According to Kolinchak, there are nearly 300 juveniles eligible for such individualized hearings throughout the state. “The question in Louisiana is the same as it is nationally, which is that it has really been an unfunded mandate,” she said. “It places burdens on defense counsel with no discussion of funding.”
The issue came up in Hunter’s courtroom Tuesday in the case of Joseph Morgan, a defendant convicted in 2015 of second-degree murder in the death of Gervais "Gee" Nicholas, a teenager gunned down in 2008 outside the Chat Club at Tulane Avenue and South Lopez Street. Morgan was 16 at the time of the shooting, but prosecutors are nevertheless seeking life without parole.
Defense attorney Tom Shlosman, who is representing Morgan pro bono, told the judge he doesn't have the resources for the elaborate proceedings now required in Morgan's case. The other officials who testified before Hunter were brought in to help bolster the broader case that more money needs to be set aside statewide to handle these types of defendants....
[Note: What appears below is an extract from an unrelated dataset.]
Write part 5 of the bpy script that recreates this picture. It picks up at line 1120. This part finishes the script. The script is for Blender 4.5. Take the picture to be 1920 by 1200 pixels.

In New Orleans, the question is how to proceed with about 72 cases that now qualify for a so-called “Miller hearing,” Kolinchak said. On Tuesday, both Bunton and Dixon said they didn’t anticipate being able to pay for those hearings, at least for indigent clients, anytime soon, because there’s no money available to properly investigate possible mitigating circumstances for those clients.
Dixon said the state public defender’s budget has been “stagnant” at about $33 million for the past several years. Moreover, he said, the threat of a 5 percent cut to his budget looms ahead, a move he said would be “devastating” for both death penalty cases and juvenile cases like Morgan’s. That’s because Dixon's office is required to distribute about 65 percent of its budget to district defenders' offices throughout the parishes, and so the cuts would have to come from the more complex pool of cases that his office contracts out to other law firms.
Bunton said he has to stretch an $8 million budget to cover nearly 22,000 cases a year — a situation that he said leaves him no room for taking on new work like individualized sentencing hearings for indigent juveniles....
“We don’t have an answer. This is the kind of thing that funding or lack of funding creates,” Dixon said. “You’re talking about basically a juggling act with a lack of funds. And we’re both in that trick box. We do not have an answer for that.”
January 4, 2017 at 06:43 PM | Permalink
Comments
How expensive can it be to hand carry plea offers from the prosecution?
Posted by: David Behar | Jan 4, 2017 8:38:15 PM
Plea offers aren't in a vacuum. It's the job of a defense attorney to properly advise on the plea offer.
That being said, simply giving them Parole eligibility and a hearing that way seems cheaper.